┏━━

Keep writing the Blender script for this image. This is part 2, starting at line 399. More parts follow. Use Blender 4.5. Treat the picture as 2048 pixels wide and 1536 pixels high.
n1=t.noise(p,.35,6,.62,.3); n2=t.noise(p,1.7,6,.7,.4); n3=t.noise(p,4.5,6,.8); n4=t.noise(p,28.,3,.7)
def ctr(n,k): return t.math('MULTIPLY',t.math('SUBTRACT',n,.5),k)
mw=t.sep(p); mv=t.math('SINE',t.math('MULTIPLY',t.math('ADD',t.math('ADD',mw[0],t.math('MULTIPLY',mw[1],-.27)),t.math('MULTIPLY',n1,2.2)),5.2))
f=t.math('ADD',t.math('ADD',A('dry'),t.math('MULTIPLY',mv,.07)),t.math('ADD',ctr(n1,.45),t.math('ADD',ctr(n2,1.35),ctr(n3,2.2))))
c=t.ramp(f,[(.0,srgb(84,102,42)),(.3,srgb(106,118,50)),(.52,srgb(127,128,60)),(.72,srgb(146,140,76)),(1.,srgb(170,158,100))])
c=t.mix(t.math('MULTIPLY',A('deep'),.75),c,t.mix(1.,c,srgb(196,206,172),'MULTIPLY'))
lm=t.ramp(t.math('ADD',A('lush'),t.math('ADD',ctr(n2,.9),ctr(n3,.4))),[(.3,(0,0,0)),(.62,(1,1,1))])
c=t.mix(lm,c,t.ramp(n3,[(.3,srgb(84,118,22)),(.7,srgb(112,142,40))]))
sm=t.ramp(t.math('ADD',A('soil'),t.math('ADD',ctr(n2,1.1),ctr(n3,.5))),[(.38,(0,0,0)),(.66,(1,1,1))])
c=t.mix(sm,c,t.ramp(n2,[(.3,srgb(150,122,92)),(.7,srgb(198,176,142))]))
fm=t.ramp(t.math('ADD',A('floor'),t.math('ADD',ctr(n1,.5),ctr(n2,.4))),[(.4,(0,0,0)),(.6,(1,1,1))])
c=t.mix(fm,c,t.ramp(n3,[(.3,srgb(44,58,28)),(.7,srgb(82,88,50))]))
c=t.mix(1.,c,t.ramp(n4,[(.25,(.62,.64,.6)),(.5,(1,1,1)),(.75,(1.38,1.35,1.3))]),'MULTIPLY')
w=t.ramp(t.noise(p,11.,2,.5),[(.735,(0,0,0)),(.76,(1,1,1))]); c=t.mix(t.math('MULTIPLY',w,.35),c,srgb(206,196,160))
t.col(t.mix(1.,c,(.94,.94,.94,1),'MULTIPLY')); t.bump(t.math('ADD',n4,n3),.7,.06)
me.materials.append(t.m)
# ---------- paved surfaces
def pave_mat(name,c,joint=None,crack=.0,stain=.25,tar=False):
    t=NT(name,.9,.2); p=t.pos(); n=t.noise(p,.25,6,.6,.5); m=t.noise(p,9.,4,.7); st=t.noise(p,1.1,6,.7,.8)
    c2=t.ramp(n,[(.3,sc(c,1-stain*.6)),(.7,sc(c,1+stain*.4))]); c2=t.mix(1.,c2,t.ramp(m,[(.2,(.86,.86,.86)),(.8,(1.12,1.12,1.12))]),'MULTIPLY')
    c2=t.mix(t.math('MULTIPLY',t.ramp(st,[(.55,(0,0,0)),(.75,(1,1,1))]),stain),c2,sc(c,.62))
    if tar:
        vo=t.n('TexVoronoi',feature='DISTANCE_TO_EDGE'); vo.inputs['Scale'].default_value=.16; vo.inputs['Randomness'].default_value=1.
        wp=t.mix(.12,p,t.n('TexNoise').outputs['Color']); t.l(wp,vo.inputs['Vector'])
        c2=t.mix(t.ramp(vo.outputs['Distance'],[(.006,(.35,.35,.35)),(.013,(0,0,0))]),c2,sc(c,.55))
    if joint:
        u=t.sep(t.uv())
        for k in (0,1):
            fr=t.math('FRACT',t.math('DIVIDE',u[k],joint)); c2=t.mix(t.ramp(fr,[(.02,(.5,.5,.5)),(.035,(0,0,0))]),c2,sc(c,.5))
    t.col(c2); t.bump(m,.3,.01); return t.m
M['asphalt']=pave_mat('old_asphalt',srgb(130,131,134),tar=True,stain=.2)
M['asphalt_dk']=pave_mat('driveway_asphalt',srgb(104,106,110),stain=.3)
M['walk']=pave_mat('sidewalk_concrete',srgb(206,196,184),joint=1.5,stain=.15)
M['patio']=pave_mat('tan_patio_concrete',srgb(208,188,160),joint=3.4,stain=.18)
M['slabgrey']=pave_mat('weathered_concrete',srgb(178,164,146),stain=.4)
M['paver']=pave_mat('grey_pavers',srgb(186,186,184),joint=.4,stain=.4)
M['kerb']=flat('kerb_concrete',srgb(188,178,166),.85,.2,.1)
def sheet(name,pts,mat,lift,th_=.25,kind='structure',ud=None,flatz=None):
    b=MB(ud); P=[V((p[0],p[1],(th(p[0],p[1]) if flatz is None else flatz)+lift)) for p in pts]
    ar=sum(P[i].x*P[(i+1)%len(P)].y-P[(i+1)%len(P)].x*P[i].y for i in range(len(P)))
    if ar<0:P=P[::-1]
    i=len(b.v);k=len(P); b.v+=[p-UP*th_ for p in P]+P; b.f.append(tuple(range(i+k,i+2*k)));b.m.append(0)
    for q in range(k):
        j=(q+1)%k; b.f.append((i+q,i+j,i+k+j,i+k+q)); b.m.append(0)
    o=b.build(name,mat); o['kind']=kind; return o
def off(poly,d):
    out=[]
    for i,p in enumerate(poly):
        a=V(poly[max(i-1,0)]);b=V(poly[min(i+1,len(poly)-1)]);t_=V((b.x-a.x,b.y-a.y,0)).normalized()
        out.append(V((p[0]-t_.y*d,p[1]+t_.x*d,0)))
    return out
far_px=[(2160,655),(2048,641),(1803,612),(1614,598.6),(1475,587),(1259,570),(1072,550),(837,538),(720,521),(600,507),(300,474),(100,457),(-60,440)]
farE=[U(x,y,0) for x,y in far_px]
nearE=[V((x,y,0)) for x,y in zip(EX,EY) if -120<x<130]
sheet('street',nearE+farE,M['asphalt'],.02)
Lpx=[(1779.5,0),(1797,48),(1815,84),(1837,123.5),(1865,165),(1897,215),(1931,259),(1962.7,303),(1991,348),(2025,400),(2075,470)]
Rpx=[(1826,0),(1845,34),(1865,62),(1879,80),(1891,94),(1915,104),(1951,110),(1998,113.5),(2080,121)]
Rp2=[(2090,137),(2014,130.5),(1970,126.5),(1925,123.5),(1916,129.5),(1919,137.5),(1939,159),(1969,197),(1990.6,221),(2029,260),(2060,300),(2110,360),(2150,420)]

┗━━

WHAT YOU WILL DO — Every line above should be retyped exactly as given.

CORRECT ANSWER —
Keep writing the Blender script for this image. This is part 2, starting at line 399. More parts follow. Use Blender 4.5. Treat the picture as 2048 pixels wide and 1536 pixels high.
n1=t.noise(p,.35,6,.62,.3); n2=t.noise(p,1.7,6,.7,.4); n3=t.noise(p,4.5,6,.8); n4=t.noise(p,28.,3,.7)
def ctr(n,k): return t.math('MULTIPLY',t.math('SUBTRACT',n,.5),k)
mw=t.sep(p); mv=t.math('SINE',t.math('MULTIPLY',t.math('ADD',t.math('ADD',mw[0],t.math('MULTIPLY',mw[1],-.27)),t.math('MULTIPLY',n1,2.2)),5.2))
f=t.math('ADD',t.math('ADD',A('dry'),t.math('MULTIPLY',mv,.07)),t.math('ADD',ctr(n1,.45),t.math('ADD',ctr(n2,1.35),ctr(n3,2.2))))
c=t.ramp(f,[(.0,srgb(84,102,42)),(.3,srgb(106,118,50)),(.52,srgb(127,128,60)),(.72,srgb(146,140,76)),(1.,srgb(170,158,100))])
c=t.mix(t.math('MULTIPLY',A('deep'),.75),c,t.mix(1.,c,srgb(196,206,172),'MULTIPLY'))
lm=t.ramp(t.math('ADD',A('lush'),t.math('ADD',ctr(n2,.9),ctr(n3,.4))),[(.3,(0,0,0)),(.62,(1,1,1))])
c=t.mix(lm,c,t.ramp(n3,[(.3,srgb(84,118,22)),(.7,srgb(112,142,40))]))
sm=t.ramp(t.math('ADD',A('soil'),t.math('ADD',ctr(n2,1.1),ctr(n3,.5))),[(.38,(0,0,0)),(.66,(1,1,1))])
c=t.mix(sm,c,t.ramp(n2,[(.3,srgb(150,122,92)),(.7,srgb(198,176,142))]))
fm=t.ramp(t.math('ADD',A('floor'),t.math('ADD',ctr(n1,.5),ctr(n2,.4))),[(.4,(0,0,0)),(.6,(1,1,1))])
c=t.mix(fm,c,t.ramp(n3,[(.3,srgb(44,58,28)),(.7,srgb(82,88,50))]))
c=t.mix(1.,c,t.ramp(n4,[(.25,(.62,.64,.6)),(.5,(1,1,1)),(.75,(1.38,1.35,1.3))]),'MULTIPLY')
w=t.ramp(t.noise(p,11.,2,.5),[(.735,(0,0,0)),(.76,(1,1,1))]); c=t.mix(t.math('MULTIPLY',w,.35),c,srgb(206,196,160))
t.col(t.mix(1.,c,(.94,.94,.94,1),'MULTIPLY')); t.bump(t.math('ADD',n4,n3),.7,.06)
me.materials.append(t.m)
# ---------- paved surfaces
def pave_mat(name,c,joint=None,crack=.0,stain=.25,tar=False):
    t=NT(name,.9,.2); p=t.pos(); n=t.noise(p,.25,6,.6,.5); m=t.noise(p,9.,4,.7); st=t.noise(p,1.1,6,.7,.8)
    c2=t.ramp(n,[(.3,sc(c,1-stain*.6)),(.7,sc(c,1+stain*.4))]); c2=t.mix(1.,c2,t.ramp(m,[(.2,(.86,.86,.86)),(.8,(1.12,1.12,1.12))]),'MULTIPLY')
    c2=t.mix(t.math('MULTIPLY',t.ramp(st,[(.55,(0,0,0)),(.75,(1,1,1))]),stain),c2,sc(c,.62))
    if tar:
        vo=t.n('TexVoronoi',feature='DISTANCE_TO_EDGE'); vo.inputs['Scale'].default_value=.16; vo.inputs['Randomness'].default_value=1.
        wp=t.mix(.12,p,t.n('TexNoise').outputs['Color']); t.l(wp,vo.inputs['Vector'])
        c2=t.mix(t.ramp(vo.outputs['Distance'],[(.006,(.35,.35,.35)),(.013,(0,0,0))]),c2,sc(c,.55))
    if joint:
        u=t.sep(t.uv())
        for k in (0,1):
            fr=t.math('FRACT',t.math('DIVIDE',u[k],joint)); c2=t.mix(t.ramp(fr,[(.02,(.5,.5,.5)),(.035,(0,0,0))]),c2,sc(c,.5))
    t.col(c2); t.bump(m,.3,.01); return t.m
M['asphalt']=pave_mat('old_asphalt',srgb(130,131,134),tar=True,stain=.2)
M['asphalt_dk']=pave_mat('driveway_asphalt',srgb(104,106,110),stain=.3)
M['walk']=pave_mat('sidewalk_concrete',srgb(206,196,184),joint=1.5,stain=.15)
M['patio']=pave_mat('tan_patio_concrete',srgb(208,188,160),joint=3.4,stain=.18)
M['slabgrey']=pave_mat('weathered_concrete',srgb(178,164,146),stain=.4)
M['paver']=pave_mat('grey_pavers',srgb(186,186,184),joint=.4,stain=.4)
M['kerb']=flat('kerb_concrete',srgb(188,178,166),.85,.2,.1)
def sheet(name,pts,mat,lift,th_=.25,kind='structure',ud=None,flatz=None):
    b=MB(ud); P=[V((p[0],p[1],(th(p[0],p[1]) if flatz is None else flatz)+lift)) for p in pts]
    ar=sum(P[i].x*P[(i+1)%len(P)].y-P[(i+1)%len(P)].x*P[i].y for i in range(len(P)))
    if ar<0:P=P[::-1]
    i=len(b.v);k=len(P); b.v+=[p-UP*th_ for p in P]+P; b.f.append(tuple(range(i+k,i+2*k)));b.m.append(0)
    for q in range(k):
        j=(q+1)%k; b.f.append((i+q,i+j,i+k+j,i+k+q)); b.m.append(0)
    o=b.build(name,mat); o['kind']=kind; return o
def off(poly,d):
    out=[]
    for i,p in enumerate(poly):
        a=V(poly[max(i-1,0)]);b=V(poly[min(i+1,len(poly)-1)]);t_=V((b.x-a.x,b.y-a.y,0)).normalized()
        out.append(V((p[0]-t_.y*d,p[1]+t_.x*d,0)))
    return out
far_px=[(2160,655),(2048,641),(1803,612),(1614,598.6),(1475,587),(1259,570),(1072,550),(837,538),(720,521),(600,507),(300,474),(100,457),(-60,440)]
farE=[U(x,y,0) for x,y in far_px]
nearE=[V((x,y,0)) for x,y in zip(EX,EY) if -120<x<130]
sheet('street',nearE+farE,M['asphalt'],.02)
Lpx=[(1779.5,0),(1797,48),(1815,84),(1837,123.5),(1865,165),(1897,215),(1931,259),(1962.7,303),(1991,348),(2025,400),(2075,470)]
Rpx=[(1826,0),(1845,34),(1865,62),(1879,80),(1891,94),(1915,104),(1951,110),(1998,113.5),(2080,121)]
Rp2=[(2090,137),(2014,130.5),(1970,126.5),(1925,123.5),(1916,129.5),(1919,137.5),(1939,159),(1969,197),(1990.6,221),(2029,260),(2060,300),(2110,360),(2150,420)]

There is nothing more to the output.